La sonda Schiaparelli è arrivata, ma non è riuscita a trasmettere? Oppure si è schiantata al suolo perché i motori si sono spenti a una quota impossibile? Sono questi alcuni dei quesiti che stamattina a Darmastadt i responsabili dell’Agenzia Spaziale Europea tenteranno di risolvere dopo aver passato la notte a decodificare e a interpretare il pacchetto completo dei dati di telemetria (incluse le immagini) inviate a Terra dall’orbiter TGO la cui intersezione nell’orbita marziana è invece andata a buon fine.
Il punto della ricostruzione dei dati e delle dinamiche dell’eventuale incidente è cruciale anche ai fini del secondo – e molto più importante tempo – della missione Exomars, che si dovrebbe giocare nel 2020, ovvero l’invio sul Pianeta Rosso di un rover capace di perforare il suolo marziano alla ricerca di forme di vita al riparo dalle radiazioni cosmiche. La missione Schiaparelli è in pratica il test sul campo che è servita a misurare le capacità italiane ed europee di saper far atterrare un oggetto indenne su Marte. In questa ottica, comprendere la dinamica dei fatti è cruciale perché significa comprendere se il problema è facilmente superabile oppure no. In altri termini è il dato che servirà a comprendere se la missione è stata un grande fallimento o un mezzo passo in avanti.

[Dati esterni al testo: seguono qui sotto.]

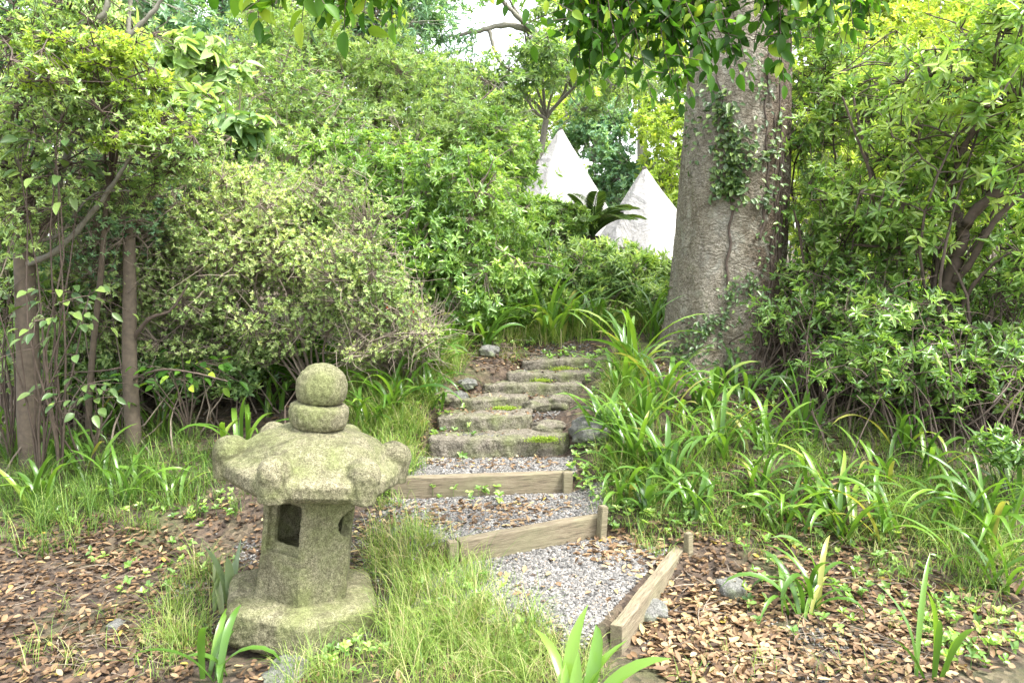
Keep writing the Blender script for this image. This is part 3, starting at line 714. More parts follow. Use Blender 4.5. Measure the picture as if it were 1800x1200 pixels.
# ------------------------------------------------------------------ shrubs and trees
def near(nodes,pts):
    out=np.empty(len(pts),int)
    for k in range(0,len(pts),1500):
        d=((pts[k:k+1500,None,:]-nodes[None])**2).sum(-1); out[k:k+1500]=d.argmin(1)
    return out
def shrub(name,label,cat,base,lobes,ntips,m,L,W,mat,bark='twig',nmain=6,rmain=.02,n2=60,twigs=2500,th=(40,85),shell=.25,gap=.0,gs=2.5,
          vm=.5,vs=.16,cap=.35,T=LEAF6,extra_bare=0,group=None,drop=.0,trunk=None,wob=.25,jit=.3,upb=.35,seed=0.,crown='foliage',sp=.03,tmat='trunk'):
    base=np.asarray(base,float)
    t=thing(name,label,cat,base,group); o0=t.location[:]
    tips,ax=sample_lobes(lobes,ntips,shell,gap,gs,seed); ax=unit(ax+[0,0,upb]+rng.normal(0,.25,ax.shape))
    cl=noise(tips[:,0],tips[:,1],tips[:,2],2.1,seed+5)*.22
    b=Bag(); rosettes(b,tips,ax,m,L,W,np.clip(rng.normal(vm,vs,ntips)+cl,0,1),th,jit,T,drop)
    b.build(crown,mat,t,origin=o0)
    # wood
    b=Bag()
    tg,_=sample_lobes(lobes,nmain,.5,seed=seed); start=base+rng.normal(0,sp,(nmain,3))*[1,.6,0]; start[:,2]=h(start[:,0],start[:,1])-.03
    if trunk is not None:                  # one trunk, limbs from its top
        tp=np.asarray(trunk[0],float); bt=Bag(); q=bez(base-[0,0,.06],tp,14,.1,trunk[2] if len(trunk)>2 else .05)
        tubes(bt,q,np.linspace(trunk[1],trunk[1]*.7,14)[None],12); bt.build('trunk',M[tmat],t,origin=o0); start=np.repeat(tp[None],nmain,0)
    q1=bez(start,tg,12,.25,wob); tubes(b,q1,np.linspace(rmain,rmain*.35,12)[None]*rng.uniform(.6,1.2,(nmain,1)),6,v=.4)
    nodes=q1[:,3:].reshape(-1,3)
    t2,_=sample_lobes(lobes,n2,.35,seed=seed); k=near(nodes,t2); q2=bez(nodes[k],t2,8,.12,wob*.9); tubes(b,q2,np.linspace(rmain*.4,.004,8)[None],4,v=.45)
    nodes=np.concatenate([nodes,q2[:,2:].reshape(-1,3)])
    n3=min(twigs,len(tips)); k=near(nodes,tips[:n3]); s=nodes[k]; d=s-tips[:n3]; ln=np.linalg.norm(d,axis=1,keepdims=True)
    s=tips[:n3]+d/np.maximum(ln,1e-6)*np.minimum(ln,cap)
    tubes(b,bez(s,tips[:n3],4,.05,.12),np.array([[.0035,.003,.0022,.0015]])*(1 if L<.08 else 1.8),3,v=rng.uniform(.3,.9,n3))
    if extra_bare:                          # bare twiggery inside the crown
        e,_=sample_lobes(lobes,extra_bare,.45,seed=seed); dd=unit(rng.normal(0,1,e.shape)+[0,0,.3])*rng.uniform(.1,.35,(extra_bare,1))
        tubes(b,bez(e,e+dd,5,.0,.25),np.linspace(.003,.0012,5)[None],3,v=rng.uniform(.4,1,extra_bare))
    b.build('branches',M[bark],t,origin=o0)
    return t
def gp(px,py,Y=None):
    if Y is None: return G(px,py)
    p=P(px,py,Y); p[2]=float(h(p[0],p[1])); return p

# --- bank beside the lantern
shrub('azalea_bush','wide khaki azalea bush with tiny leaves and bare grey twigs arching behind the lantern','bush',gp(560,640,5.2),
  [lob(330,420,5.3,150,110,.5),lob(440,400,5.4,150,110,.5),lob(520,450,5.2,140,105,.5),lob(610,490,5.1,100,90,.4),lob(690,545,5.0,75,60,.35),lob(300,500,5.2,90,80,.35),lob(215,380,5.5,80,90,.4),lob(200,480,5.5,60,70,.35),lob(260,580,5.3,90,50,.3),lob(380,610,5.2,110,40,.3),lob(470,540,5.1,120,60,.35)],
  19500,7,.026,.44,M['azalea'],'twig',14,.012,200,9000,(25,75),.24,.66,3.4,.60,.17,.16,extra_bare=2600,seed=1.)
shrub('azalea_bush','low outlier of khaki azalea touching the grass at the path edge','bush',gp(700,640,4.9),
  [lob(715,585,4.85,55,45,.25),lob(650,600,4.9,50,35,.25)],1500,7,.022,.42,M['azalea'],'twig',6,.010,40,1500,(25,75),.3,.4,4,.66,.16,.18,extra_bare=700,seed=2.)
shrub('broadleaf_shrub','tall bright shrub of whorled leaves rising over the azalea, next to the steps','bush',gp(800,620,6.0),
  [lob(740,380,6.3,150,130,.6),lob(850,420,6.2,110,130,.5),lob(800,500,5.9,110,80,.4),lob(640,330,6.5,120,100,.5),lob(900,500,6.3,70,80,.35),lob(700,470,5.9,90,70,.4)],
  5200,8,.062,.36,M['broad'],'twig',12,.020,150,3600,(40,88),.24,.6,2.6,.60,.18,.3,seed=3.)
shrub('broadleaf_shrub','pale silvery shrub on the bank above the khaki azalea','bush',gp(420,600,6.6),
  [lob(380,290,6.6,170,110,.6),lob(520,280,6.8,150,120,.6),lob(300,330,6.3,110,80,.5),lob(600,400,6.5,120,90,.5),lob(430,350,6.0,130,70,.4),lob(560,390,5.9,110,70,.4)],
  9800,7,.040,.38,M['pale'],'twig',12,.020,160,5000,(30,85),.24,.6,2.6,.55,.2,.3,extra_bare=700,seed=4.)
shrub('broadleaf_shrub','high dense shrub wall catching light below the bluish conifer','bush',gp(640,560,8.0),
  [lob(560,170,8.2,150,110,.8),lob(700,190,8.3,150,110,.8),lob(790,280,8.0,110,90,.7),lob(480,110,8.4,120,90,.7),lob(630,260,7.8,150,90,.7)],
  8500,8,.055,.36,M['pale'],'twig',12,.03,160,4000,(35,85),.24,.62,1.9,.66,.2,.35,extra_bare=600,seed=5.)
shrub('broadleaf_shrub','olive-leaved shrub leaning over the far end of the steps beside the taller tent','bush',gp(900,560,7.4),
  [lob(860,300,7.6,70,90,.5),lob(880,390,7.4,75,70,.4),lob(950,420,7.2,60,55,.35)],
  3000,8,.058,.36,M['broad'],'twig',8,.02,90,2000,(35,85),.24,.55,2.4,.62,.18,.3,seed=6.)
# climbing big-leaved creeper slope
shrub('creeper','long-leaved creeper with pale glossy leaves sloping down from the corner trees','creeper',gp(330,640,6.0),
  [lob(250,150,5.9,90,50,.3),lob(340,200,5.9,80,45,.3),lob(410,250,5.9,60,40,.3),lob(280,95,6.0,90,40,.3),lob(180,60,6.0,70,50,.3)],
  420,5,.17,.36,M['pale'],'twigd',8,.012,50,420,(50,95),.3,.0,2,.55,.25,.4,LEAFB,drop=.5,seed=7.)
# --- the corner tree with grey limbs
tr=shrub('small_leaved_tree','crooked grey-limbed tree with tiny yellow-green leaves at the edge of the wood','tree',gp(48,700,4.6),
  [lob(120,190,4.3,120,80,.4),lob(250,230,4.4,110,60,.4),lob(60,110,4.4,90,90,.4),lob(330,270,4.5,60,40,.3),lob(30,330,4.4,70,90,.4),lob(170,330,4.5,90,50,.35),lob(180,60,4.6,110,60,.4)],
  4300,7,.032,.40,M['pale'],'twigd',8,.012,90,3600,(30,85),.45,.7,3.2,.62,.2,.2,extra_bare=200,trunk=(P(38,330,4.6),.075,.03),seed=8.)
shrub('small_leaved_tree','sprays of yellow-green leaves of a slender tree in front of the grey limbs','tree',gp(150,720,4.9),
  [lob(150,110,4.2,90,40,.25),lob(210,150,4.2,70,35,.25),lob(100,140,4.2,60,30,.25),lob(300,225,4.3,60,26,.2),lob(240,260,4.3,50,20,.2)],900,7,.034,.40,M['lime'],'twigd',5,.012,40,900,(30,85),.5,.5,3,.6,.2,.2,trunk=(P(190,330,4.5),.022,.05),seed=41.)
def limbs(t,name,mat,paths,sides=8):
    """hand-placed sinuous limbs: list of ([(px,py,Y)...], r0, r1)"""
    b=Bag()
    for pts,r0,r1 in paths:
        q=np.array([P(*p) for p in pts]); s=np.linspace(0,len(q)-1,len(q)*7); 
        # catmull-rom
        out=[]
        for u in s:
            i_=min(int(u),len(q)-2); f_=u-i_; p0=q[max(i_-1,0)];p1=q[i_];p2=q[i_+1];p3=q[min(i_+2,len(q)-1)]
            out.append(.5*((2*p1)+(-p0+p2)*f_+(2*p0-5*p1+4*p2-p3)*f_*f_+(-p0+3*p1-3*p2+p3)*f_**3))
        out=np.array(out); out+=rng.normal(0,r0*.10,out.shape)
        tubes(b,out[None],np.linspace(r0,r1,len(out))[None]*(1+.12*np.sin(np.arange(len(out))*1.7))[None],sides,v=.5)
    return b.build(name,M[mat],t,origin=t.location[:])
limbs(tr,'limb','stemg',[([(35,350,4.6),(10,230,4.5),(40,150,4.4),(75,90,4.35),(85,0,4.3),(90,-80,4.3)],.038,.02),
  ([(48,130,4.4),(90,80,4.4),(140,45,4.4),(185,20,4.4),(190,-60,4.4)],.026,.012),
  ([(20,360,4.6),(50,220,4.5),(90,200,4.5),(130,150,4.5),(200,90,4.5),(260,30,4.5),(300,-20,4.5)],.028,.010),
  ([(100,330,4.6),(130,240,4.6),(180,165,4.6),(230,140,4.6),(290,145,4.6)],.024,.008),
  ([(30,470,4.6),(100,440,4.5),(180,350,4.4),(220,290,4.3),(250,240,4.3)],.022,.006),
  ([(30,420,4.6),(100,415,4.5),(160,345,4.5),(230,335,4.4)],.012,.005),
  ([(178,70,4.5),(185,20,4.5),(195,-30,4.5)],.014,.012),([(225,60,4.5),(228,10,4.5),(235,-40,4.5)],.014,.012)])
# straight young trunk
t2_=shrub('young_tree','slim straight brown tree trunk standing between the azalea and the grassy bank','tree',gp(232,745,4.75),
  [lob(190,430,4.9,90,60,.35),lob(240,340,5.0,90,60,.35)],1500,7,.03,.42,M['blue'],'twig',6,.012,60,1500,(30,85),.35,.5,3,.55,.2,.25,extra_bare=700,trunk=(P(226,380,4.75),.052,.012),seed=9.)
limbs(t2_,'limb','twigd',[([(232,600,4.75),(262,560,4.7),(300,545,4.7),(330,500,4.7)],.016,.006),([(228,670,4.75),(280,650,4.6),(340,655,4.5),(400,670,4.5)],.009,.004),([(232,640,4.75),(190,650,4.7),(120,655,4.7)],.008,.004)])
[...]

La questione è infatti molto complessa e molto delicata. Alla vigilia dell’ammartaggio, il coordinatore scientifico di ASI, Enrico Flamini lo aveva spiegato chiaramente: “far scendere un oggetto su Marte e’ difficilissimo, fino ad oggi solo gli americani ci sono riusciti“. I problemi sono tanti e la procedura è piuttosto complessa. I dati di discesa (velocità, direzione) debbono essere elaborati e tradotti in comandi che agiscono in automatico senza alcuna possibilità di correzione da Terra. Basta un piccolo errore dei sensori per avere dati che poi possono alterare questa procedura e determinare il fallimento dell’intera missione.